Published online by Cambridge University Press: 26 January 2010
The great German historian Friedrich Meinecke (1862–1954) described Ernst Troeltsch as ‘one of the most outstanding and powerful minds of our time’. Such a comment from a contemporary historian makes it all the more remarkable, as has been recently pointed out, that Troeltsch's work was ‘not taken seriously for nearly forty years’ after his death in 1923. Only lately has interest been reawakened in Troeltsch's complex theological and philosophical position. It is true that Troeltsch worked largely within the ‘thought forms of the nineteenth century’. But he also posed questions with a growing intensity about the possibility of reconstructing theology in a way that would aid what he called a ‘fresh characterization of the essence of Christianity’. Thus Troeltsch must be seen today as an important and farsighted twentieth-century thinker.
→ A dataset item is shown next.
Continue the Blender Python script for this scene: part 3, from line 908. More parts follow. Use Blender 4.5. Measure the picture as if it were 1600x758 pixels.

Certainly he did feel he was engaged with the great representatives of theology and philosophy since Kant, Hegel and Schleiermacher, but not merely in a historical way. For he realized more than virtually any other contemporary the necessity of interpreting this ‘classical’ heritage for a future in which the concepts and ideas of the nineteenth century would be fundamentally remodelled and reshaped through the force of a great historical upheaval.
Troeltsch saw himself as preparing the way for this future. He looked for ways of adapting academic work in theology, philosophy, history and sociology to this future, and of contributing to its construction, by taking an active part in the ecclesiastical and political debates of his time.